A Jewish man was never
called his mother’s son, he was always called his father’s son. They know him
as the carpenter, which he learnt from Joseph, but they nastily never call Him
the carpenter’s son…no, He was Mary’s
son.
But right
here, among this little trinity of troubled stories, God begins kingdom work. Those
are Impossible Odds because none of us would choose these conditions to create
a spiritual, religious, and social revolution. A kingdom revolution begun in a
family seen as anything but an ideal
family in Galilee. Imagine if each of our family stories started coming up on
the screen…I’d pull the plug very quickly. The messy Joseph, Mary and Jesus
story, and I haven’t even touched on the messiness of stable, the slaughter of
all other little babies, the fleeing to become refugees living in Egypt, the
land of captivity that God had set Jewish people free from…
Christmas is a message that God has entered into the
depths of our condition in order to redeem us from our condition. No matter our
conditions, God’s been there and brings hope…NOW!!!
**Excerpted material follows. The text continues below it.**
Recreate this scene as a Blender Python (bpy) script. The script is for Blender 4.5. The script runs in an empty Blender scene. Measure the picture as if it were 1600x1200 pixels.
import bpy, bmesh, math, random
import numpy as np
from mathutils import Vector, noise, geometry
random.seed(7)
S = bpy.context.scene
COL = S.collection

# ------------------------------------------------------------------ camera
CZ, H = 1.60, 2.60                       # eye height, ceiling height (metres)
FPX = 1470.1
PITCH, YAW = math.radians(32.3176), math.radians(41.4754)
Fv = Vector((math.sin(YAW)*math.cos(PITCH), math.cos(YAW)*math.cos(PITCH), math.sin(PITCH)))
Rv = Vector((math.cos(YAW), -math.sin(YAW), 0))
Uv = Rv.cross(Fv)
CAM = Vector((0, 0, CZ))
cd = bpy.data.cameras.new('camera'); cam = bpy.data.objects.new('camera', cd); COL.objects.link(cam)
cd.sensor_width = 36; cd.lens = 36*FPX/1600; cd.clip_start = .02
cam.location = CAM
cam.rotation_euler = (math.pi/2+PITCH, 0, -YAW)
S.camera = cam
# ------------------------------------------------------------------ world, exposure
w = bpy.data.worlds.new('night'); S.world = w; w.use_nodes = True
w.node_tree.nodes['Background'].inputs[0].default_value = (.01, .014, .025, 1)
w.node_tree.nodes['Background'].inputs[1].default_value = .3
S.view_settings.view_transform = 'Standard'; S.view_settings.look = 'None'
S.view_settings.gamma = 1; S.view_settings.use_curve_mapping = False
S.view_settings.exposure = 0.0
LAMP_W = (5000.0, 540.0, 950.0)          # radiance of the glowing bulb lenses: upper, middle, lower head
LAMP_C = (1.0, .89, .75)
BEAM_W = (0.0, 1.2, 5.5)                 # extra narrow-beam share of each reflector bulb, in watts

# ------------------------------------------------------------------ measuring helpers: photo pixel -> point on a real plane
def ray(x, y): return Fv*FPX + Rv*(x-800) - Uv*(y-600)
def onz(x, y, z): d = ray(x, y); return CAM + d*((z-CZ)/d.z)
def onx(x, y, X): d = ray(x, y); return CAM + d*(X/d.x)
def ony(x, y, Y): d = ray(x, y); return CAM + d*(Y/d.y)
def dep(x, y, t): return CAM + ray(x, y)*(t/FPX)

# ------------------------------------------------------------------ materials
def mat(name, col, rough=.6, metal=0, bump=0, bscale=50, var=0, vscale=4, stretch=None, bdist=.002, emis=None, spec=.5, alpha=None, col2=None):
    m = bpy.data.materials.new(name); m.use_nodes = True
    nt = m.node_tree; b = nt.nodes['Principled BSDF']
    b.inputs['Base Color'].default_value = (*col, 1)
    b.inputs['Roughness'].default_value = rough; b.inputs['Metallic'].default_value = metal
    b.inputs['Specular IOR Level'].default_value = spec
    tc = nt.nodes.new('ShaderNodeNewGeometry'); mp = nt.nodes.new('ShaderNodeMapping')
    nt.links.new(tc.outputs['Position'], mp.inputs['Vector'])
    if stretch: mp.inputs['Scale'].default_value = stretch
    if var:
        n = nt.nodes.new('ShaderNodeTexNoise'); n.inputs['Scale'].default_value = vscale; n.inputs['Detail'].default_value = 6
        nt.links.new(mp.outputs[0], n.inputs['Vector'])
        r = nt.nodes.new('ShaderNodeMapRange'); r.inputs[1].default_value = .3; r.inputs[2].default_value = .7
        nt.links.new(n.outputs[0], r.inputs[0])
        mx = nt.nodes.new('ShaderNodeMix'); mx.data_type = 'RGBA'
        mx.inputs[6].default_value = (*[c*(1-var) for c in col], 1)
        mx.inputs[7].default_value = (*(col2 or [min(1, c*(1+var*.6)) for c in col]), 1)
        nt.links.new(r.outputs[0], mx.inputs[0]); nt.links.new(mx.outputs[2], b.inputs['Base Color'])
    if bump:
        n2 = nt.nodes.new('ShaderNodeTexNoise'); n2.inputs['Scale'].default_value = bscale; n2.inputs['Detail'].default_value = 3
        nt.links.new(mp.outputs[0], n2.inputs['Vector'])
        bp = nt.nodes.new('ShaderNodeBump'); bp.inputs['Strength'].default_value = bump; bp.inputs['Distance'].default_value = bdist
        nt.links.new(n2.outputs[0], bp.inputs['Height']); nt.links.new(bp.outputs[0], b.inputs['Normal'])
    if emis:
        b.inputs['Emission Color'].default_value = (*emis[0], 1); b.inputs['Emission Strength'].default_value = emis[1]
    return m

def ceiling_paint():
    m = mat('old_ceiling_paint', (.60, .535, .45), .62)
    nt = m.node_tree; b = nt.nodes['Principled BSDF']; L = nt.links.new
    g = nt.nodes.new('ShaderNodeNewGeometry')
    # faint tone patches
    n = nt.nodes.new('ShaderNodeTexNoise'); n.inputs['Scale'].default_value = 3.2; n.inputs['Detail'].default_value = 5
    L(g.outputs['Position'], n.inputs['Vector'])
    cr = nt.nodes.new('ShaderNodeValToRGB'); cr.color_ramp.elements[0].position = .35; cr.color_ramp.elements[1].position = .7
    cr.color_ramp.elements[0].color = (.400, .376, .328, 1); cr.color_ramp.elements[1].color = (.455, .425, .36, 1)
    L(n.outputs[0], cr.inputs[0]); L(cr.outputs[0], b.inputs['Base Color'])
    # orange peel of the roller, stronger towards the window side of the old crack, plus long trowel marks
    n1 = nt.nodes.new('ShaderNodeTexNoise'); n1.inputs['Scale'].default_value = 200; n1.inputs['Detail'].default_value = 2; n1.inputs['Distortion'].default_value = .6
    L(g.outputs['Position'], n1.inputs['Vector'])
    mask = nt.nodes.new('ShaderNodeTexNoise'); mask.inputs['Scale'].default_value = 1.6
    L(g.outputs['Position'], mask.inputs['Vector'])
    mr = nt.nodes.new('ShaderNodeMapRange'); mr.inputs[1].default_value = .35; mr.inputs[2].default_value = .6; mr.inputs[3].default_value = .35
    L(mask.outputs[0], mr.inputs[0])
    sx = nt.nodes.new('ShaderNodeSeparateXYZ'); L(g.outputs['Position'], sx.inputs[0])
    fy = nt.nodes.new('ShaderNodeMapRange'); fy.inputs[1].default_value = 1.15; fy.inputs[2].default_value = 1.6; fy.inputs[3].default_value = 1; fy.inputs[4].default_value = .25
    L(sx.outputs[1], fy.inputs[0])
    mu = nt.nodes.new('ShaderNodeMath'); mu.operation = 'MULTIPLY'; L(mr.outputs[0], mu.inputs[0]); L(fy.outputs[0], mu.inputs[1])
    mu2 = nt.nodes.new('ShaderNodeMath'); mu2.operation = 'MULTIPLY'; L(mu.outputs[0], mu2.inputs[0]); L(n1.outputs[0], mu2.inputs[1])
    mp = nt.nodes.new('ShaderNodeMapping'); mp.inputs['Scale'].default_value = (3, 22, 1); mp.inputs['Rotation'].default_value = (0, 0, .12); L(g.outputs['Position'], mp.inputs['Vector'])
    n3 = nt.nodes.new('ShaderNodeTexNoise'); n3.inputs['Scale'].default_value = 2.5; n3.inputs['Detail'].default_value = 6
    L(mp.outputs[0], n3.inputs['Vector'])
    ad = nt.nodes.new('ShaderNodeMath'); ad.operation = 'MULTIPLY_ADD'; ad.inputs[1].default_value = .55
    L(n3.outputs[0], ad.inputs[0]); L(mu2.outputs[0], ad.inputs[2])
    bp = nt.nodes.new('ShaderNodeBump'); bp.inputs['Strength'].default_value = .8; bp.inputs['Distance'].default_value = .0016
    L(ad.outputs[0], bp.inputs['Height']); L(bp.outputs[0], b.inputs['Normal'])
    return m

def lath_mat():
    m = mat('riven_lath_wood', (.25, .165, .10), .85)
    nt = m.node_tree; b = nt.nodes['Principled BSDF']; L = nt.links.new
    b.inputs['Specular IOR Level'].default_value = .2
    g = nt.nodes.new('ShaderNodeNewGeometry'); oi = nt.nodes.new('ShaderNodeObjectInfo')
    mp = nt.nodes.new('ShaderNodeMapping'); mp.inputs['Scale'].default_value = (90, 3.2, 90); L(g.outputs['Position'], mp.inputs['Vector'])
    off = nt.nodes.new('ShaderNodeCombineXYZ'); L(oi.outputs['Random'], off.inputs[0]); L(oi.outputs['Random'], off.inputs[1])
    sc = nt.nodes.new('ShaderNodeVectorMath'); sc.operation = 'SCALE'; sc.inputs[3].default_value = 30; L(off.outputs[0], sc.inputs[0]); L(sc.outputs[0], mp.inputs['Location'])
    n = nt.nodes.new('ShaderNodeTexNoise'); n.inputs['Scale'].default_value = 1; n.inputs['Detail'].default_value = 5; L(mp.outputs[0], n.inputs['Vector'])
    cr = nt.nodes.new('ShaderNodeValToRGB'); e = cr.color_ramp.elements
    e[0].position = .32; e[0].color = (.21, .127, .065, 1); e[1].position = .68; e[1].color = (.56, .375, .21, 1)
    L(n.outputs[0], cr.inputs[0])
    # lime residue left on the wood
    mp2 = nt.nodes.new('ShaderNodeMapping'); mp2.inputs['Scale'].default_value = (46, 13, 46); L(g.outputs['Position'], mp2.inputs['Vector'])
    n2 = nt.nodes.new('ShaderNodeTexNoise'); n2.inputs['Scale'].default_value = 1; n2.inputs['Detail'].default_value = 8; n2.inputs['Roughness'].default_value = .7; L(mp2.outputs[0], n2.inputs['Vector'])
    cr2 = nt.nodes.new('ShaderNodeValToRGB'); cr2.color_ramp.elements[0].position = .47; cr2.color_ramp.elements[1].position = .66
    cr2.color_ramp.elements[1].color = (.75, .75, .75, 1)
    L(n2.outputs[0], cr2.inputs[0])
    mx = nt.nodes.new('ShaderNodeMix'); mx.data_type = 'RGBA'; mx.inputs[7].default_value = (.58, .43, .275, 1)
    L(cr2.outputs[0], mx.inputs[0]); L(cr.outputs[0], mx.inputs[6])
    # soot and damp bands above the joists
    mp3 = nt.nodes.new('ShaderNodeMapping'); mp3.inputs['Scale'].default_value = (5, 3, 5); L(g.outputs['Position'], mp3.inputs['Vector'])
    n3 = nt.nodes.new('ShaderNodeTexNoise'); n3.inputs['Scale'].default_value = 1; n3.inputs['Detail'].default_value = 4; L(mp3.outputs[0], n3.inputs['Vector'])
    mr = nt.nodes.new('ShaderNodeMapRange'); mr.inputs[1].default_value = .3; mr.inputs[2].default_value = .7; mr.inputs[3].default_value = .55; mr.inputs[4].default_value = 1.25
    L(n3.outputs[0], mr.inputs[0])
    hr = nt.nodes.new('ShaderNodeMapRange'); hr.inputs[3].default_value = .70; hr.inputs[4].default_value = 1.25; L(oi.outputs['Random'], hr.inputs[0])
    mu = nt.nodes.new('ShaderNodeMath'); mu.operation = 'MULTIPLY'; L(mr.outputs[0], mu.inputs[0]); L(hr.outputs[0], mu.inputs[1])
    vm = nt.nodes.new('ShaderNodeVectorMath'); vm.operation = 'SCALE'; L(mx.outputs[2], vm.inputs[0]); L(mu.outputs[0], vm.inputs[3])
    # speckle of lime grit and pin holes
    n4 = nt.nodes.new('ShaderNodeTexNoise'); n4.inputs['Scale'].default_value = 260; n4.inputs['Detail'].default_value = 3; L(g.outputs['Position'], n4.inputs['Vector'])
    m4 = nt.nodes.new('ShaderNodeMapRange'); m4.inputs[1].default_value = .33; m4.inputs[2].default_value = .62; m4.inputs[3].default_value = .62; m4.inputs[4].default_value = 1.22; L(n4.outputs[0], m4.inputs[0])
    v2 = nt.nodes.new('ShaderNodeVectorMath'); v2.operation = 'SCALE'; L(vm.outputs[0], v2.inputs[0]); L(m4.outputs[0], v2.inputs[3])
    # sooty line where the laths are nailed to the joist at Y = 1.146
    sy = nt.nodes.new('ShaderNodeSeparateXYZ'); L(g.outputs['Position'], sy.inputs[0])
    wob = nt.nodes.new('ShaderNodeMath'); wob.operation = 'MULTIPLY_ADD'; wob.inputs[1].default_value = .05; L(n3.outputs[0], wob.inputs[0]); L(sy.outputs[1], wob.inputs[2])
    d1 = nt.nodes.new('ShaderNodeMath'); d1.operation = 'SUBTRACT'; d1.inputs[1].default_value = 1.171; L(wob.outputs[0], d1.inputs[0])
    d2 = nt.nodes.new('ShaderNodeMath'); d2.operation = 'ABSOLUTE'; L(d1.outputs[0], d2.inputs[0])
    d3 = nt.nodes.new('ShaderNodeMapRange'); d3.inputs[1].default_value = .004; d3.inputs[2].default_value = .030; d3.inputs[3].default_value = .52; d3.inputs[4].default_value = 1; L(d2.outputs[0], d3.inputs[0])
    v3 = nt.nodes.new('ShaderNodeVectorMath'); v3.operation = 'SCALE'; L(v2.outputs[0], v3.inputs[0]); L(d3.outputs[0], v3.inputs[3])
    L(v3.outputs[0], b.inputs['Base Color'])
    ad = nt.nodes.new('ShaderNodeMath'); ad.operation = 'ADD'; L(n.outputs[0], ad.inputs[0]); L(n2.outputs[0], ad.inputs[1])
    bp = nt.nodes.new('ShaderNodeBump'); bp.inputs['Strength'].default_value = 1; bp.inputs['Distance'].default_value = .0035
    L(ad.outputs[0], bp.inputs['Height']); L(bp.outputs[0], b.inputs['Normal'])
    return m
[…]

I came across this quote from N. T. Wright last week
which in a sense I think captures in a sentence what I try to teach whenever I
preach about the Kingdom of God. He says: “The whole point of what Jesus was up
to was that he was doing close up, in the present, what he was promising
long-term in the future. And what he was promising for that future and doing in
the present was not saving souls for a disembodied eternity but rescuing people
from the corruption and decay of the way the world presently is so they could
enjoy, already in the present, that renewal of creation which is God’s ultimate
purpose — and so they could thus become colleagues and partners in that large
project.”
Back to my binoculars and our seeds. Through the
Scriptures we get a wonderful picture of what God’s Kingdom, God’s reign, will
look. Jesus taught us to pray for His kingdom to come, but said something
amazing in Luke
17, interestingly in the context of talking about other seeds, this time
mustard and mulberries:
“If you have faith as small as a mustard seed, you can say to
this mulberry tree, ‘Be uprooted and planted in the sea,’ and it will obey you.”
It’s in this context
that He says: Don’t look here or there for the Kingdom of God, because:
As we read the Scriptures and see the future Kingdom
of God, which will be a place of righteousness, peace and joy…Jesus says,
because of Christmas, because of my coming into your midst, because of my being
Emmanuel, God with you, you can say, anytime and all the time, O come, o come, Emmanuel, you can cry
out for me and my kingdom and guess what?...that righteousness, peace and joy
(and all the other things of my Kingdom) that you know await you in the future……can
be within you now!
That’s why it’s called good news and it’s God’s
offer to you, to me, today, tomorrow, to eternity.